• WHAT THIS TASK INVOLVES: Return the lines below exactly, from the first line to the line that contains "mb.shared(vs, fs, m)". Leave out pictures.

• COLLECTED MATERIAL:
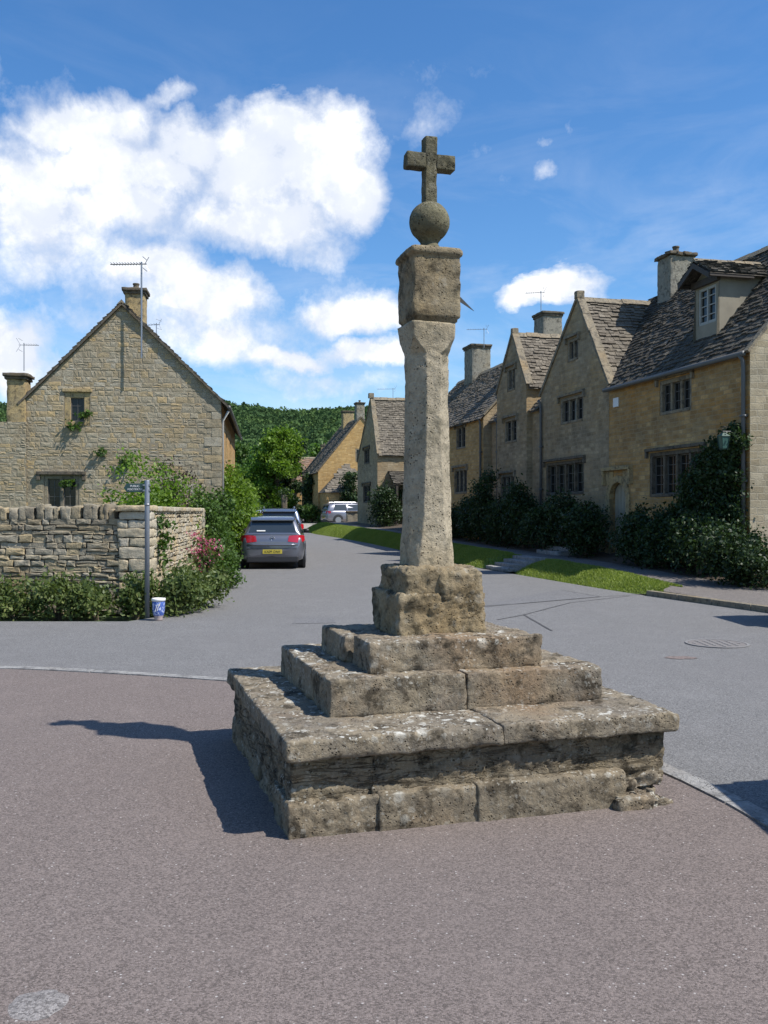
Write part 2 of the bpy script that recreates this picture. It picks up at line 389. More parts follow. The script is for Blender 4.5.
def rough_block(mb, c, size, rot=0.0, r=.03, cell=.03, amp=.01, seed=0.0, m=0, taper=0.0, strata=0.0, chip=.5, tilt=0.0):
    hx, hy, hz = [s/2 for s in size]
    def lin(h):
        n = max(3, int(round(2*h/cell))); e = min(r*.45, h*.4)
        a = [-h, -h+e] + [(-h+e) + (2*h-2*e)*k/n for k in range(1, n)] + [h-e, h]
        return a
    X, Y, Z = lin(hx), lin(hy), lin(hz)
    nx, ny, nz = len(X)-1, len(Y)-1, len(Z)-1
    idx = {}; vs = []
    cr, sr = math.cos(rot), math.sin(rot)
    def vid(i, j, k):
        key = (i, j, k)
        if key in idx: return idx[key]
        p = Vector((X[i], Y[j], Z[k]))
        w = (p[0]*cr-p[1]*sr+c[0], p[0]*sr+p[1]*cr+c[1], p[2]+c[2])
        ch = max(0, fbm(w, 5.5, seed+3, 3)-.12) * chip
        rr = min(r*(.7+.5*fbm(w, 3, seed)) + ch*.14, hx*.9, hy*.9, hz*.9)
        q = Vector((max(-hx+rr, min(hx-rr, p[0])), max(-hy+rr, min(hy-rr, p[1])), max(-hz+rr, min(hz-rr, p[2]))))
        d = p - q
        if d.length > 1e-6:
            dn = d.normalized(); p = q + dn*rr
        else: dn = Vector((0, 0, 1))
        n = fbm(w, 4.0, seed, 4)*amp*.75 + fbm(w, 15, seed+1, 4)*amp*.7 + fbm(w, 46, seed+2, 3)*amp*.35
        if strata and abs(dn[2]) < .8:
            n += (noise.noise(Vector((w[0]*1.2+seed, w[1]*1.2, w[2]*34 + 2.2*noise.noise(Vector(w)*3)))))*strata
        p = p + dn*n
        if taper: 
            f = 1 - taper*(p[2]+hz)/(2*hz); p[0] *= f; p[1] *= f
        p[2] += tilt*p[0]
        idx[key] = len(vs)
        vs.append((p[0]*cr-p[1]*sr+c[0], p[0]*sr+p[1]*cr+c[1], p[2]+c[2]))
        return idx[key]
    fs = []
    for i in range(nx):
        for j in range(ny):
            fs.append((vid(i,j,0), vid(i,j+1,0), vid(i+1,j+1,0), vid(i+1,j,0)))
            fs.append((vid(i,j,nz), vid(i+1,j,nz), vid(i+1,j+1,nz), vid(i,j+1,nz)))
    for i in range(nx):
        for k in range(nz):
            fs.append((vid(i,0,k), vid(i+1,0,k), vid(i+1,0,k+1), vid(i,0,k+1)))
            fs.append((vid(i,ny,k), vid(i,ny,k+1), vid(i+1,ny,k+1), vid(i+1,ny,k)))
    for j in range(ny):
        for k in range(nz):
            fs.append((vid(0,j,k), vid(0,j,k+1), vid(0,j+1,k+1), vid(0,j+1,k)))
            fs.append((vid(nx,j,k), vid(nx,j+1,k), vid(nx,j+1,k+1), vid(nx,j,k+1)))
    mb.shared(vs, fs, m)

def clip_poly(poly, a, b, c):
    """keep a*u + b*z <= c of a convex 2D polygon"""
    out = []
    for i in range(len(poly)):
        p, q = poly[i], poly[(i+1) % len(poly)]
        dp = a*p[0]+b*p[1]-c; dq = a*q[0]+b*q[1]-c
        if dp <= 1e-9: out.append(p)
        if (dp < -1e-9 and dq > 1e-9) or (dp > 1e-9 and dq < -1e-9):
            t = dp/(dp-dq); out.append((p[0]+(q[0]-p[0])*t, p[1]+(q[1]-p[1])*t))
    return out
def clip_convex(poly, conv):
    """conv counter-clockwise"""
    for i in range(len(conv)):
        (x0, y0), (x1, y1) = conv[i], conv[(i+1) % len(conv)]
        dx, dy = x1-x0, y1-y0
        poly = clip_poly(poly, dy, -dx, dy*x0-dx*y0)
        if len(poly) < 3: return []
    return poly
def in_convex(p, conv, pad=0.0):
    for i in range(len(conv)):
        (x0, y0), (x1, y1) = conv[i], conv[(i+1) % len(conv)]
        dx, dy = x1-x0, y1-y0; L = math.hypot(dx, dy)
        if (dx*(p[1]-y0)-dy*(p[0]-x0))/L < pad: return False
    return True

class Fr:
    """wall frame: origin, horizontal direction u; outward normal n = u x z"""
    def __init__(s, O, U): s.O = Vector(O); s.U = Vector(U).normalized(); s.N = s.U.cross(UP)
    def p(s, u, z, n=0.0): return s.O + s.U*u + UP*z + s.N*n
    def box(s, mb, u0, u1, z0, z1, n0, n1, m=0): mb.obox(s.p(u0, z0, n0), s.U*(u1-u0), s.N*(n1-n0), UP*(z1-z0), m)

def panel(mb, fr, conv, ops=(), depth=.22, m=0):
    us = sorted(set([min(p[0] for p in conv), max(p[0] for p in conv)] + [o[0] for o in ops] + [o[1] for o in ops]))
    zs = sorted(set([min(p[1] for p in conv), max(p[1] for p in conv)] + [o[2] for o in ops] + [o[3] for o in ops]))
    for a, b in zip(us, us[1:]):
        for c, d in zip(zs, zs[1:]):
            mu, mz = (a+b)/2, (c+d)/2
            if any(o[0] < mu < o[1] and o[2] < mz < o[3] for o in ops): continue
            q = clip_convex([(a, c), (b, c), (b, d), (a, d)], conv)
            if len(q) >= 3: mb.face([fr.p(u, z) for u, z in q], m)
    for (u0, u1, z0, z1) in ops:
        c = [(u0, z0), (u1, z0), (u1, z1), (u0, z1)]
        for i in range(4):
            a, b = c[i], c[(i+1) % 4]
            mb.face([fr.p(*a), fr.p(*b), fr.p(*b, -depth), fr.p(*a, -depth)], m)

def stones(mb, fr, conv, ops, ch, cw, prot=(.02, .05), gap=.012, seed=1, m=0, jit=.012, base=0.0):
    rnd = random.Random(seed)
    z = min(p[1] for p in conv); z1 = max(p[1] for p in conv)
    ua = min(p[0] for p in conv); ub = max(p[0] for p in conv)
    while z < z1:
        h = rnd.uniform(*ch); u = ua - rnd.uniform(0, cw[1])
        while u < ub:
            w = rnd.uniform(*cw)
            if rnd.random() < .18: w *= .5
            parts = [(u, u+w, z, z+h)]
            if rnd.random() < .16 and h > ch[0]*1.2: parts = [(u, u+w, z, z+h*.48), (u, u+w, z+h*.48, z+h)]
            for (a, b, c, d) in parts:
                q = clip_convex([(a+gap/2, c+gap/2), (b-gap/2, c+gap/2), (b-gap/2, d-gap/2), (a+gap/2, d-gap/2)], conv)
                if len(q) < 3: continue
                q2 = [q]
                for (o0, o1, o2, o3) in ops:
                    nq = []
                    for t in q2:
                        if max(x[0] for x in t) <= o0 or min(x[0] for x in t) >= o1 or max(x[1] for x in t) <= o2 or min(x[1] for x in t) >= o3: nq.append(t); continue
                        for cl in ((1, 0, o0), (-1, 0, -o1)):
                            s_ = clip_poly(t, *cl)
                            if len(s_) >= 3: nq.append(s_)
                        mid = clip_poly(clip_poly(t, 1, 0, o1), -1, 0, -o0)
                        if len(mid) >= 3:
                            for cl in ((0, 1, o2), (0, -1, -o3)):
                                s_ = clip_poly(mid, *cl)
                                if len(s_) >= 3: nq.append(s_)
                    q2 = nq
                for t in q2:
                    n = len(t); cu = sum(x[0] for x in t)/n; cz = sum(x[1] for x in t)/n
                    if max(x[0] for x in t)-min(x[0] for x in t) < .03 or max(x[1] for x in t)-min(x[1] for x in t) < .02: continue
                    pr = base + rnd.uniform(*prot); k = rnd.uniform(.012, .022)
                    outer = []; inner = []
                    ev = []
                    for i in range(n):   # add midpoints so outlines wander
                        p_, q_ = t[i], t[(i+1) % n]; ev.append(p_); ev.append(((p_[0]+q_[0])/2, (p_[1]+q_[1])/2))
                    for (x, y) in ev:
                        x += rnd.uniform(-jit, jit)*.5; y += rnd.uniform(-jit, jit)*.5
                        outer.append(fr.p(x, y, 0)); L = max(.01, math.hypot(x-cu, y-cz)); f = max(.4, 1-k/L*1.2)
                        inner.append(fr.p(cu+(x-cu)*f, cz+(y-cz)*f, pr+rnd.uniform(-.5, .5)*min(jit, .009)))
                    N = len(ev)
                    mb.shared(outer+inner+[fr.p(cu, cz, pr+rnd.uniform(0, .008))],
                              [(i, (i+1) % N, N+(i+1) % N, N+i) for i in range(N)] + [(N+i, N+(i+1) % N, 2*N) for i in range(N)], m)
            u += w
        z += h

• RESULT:
Write part 2 of the bpy script that recreates this picture. It picks up at line 389. More parts follow. The script is for Blender 4.5.
def rough_block(mb, c, size, rot=0.0, r=.03, cell=.03, amp=.01, seed=0.0, m=0, taper=0.0, strata=0.0, chip=.5, tilt=0.0):
    hx, hy, hz = [s/2 for s in size]
    def lin(h):
        n = max(3, int(round(2*h/cell))); e = min(r*.45, h*.4)
        a = [-h, -h+e] + [(-h+e) + (2*h-2*e)*k/n for k in range(1, n)] + [h-e, h]
        return a
    X, Y, Z = lin(hx), lin(hy), lin(hz)
    nx, ny, nz = len(X)-1, len(Y)-1, len(Z)-1
    idx = {}; vs = []
    cr, sr = math.cos(rot), math.sin(rot)
    def vid(i, j, k):
        key = (i, j, k)
        if key in idx: return idx[key]
        p = Vector((X[i], Y[j], Z[k]))
        w = (p[0]*cr-p[1]*sr+c[0], p[0]*sr+p[1]*cr+c[1], p[2]+c[2])
        ch = max(0, fbm(w, 5.5, seed+3, 3)-.12) * chip
        rr = min(r*(.7+.5*fbm(w, 3, seed)) + ch*.14, hx*.9, hy*.9, hz*.9)
        q = Vector((max(-hx+rr, min(hx-rr, p[0])), max(-hy+rr, min(hy-rr, p[1])), max(-hz+rr, min(hz-rr, p[2]))))
        d = p - q
        if d.length > 1e-6:
            dn = d.normalized(); p = q + dn*rr
        else: dn = Vector((0, 0, 1))
        n = fbm(w, 4.0, seed, 4)*amp*.75 + fbm(w, 15, seed+1, 4)*amp*.7 + fbm(w, 46, seed+2, 3)*amp*.35
        if strata and abs(dn[2]) < .8:
            n += (noise.noise(Vector((w[0]*1.2+seed, w[1]*1.2, w[2]*34 + 2.2*noise.noise(Vector(w)*3)))))*strata
        p = p + dn*n
        if taper: 
            f = 1 - taper*(p[2]+hz)/(2*hz); p[0] *= f; p[1] *= f
        p[2] += tilt*p[0]
        idx[key] = len(vs)
        vs.append((p[0]*cr-p[1]*sr+c[0], p[0]*sr+p[1]*cr+c[1], p[2]+c[2]))
        return idx[key]
    fs = []
    for i in range(nx):
        for j in range(ny):
            fs.append((vid(i,j,0), vid(i,j+1,0), vid(i+1,j+1,0), vid(i+1,j,0)))
            fs.append((vid(i,j,nz), vid(i+1,j,nz), vid(i+1,j+1,nz), vid(i,j+1,nz)))
    for i in range(nx):
        for k in range(nz):
            fs.append((vid(i,0,k), vid(i+1,0,k), vid(i+1,0,k+1), vid(i,0,k+1)))
            fs.append((vid(i,ny,k), vid(i,ny,k+1), vid(i+1,ny,k+1), vid(i+1,ny,k)))
    for j in range(ny):
        for k in range(nz):
            fs.append((vid(0,j,k), vid(0,j,k+1), vid(0,j+1,k+1), vid(0,j+1,k)))
            fs.append((vid(nx,j,k), vid(nx,j+1,k), vid(nx,j+1,k+1), vid(nx,j,k+1)))
    mb.shared(vs, fs, m)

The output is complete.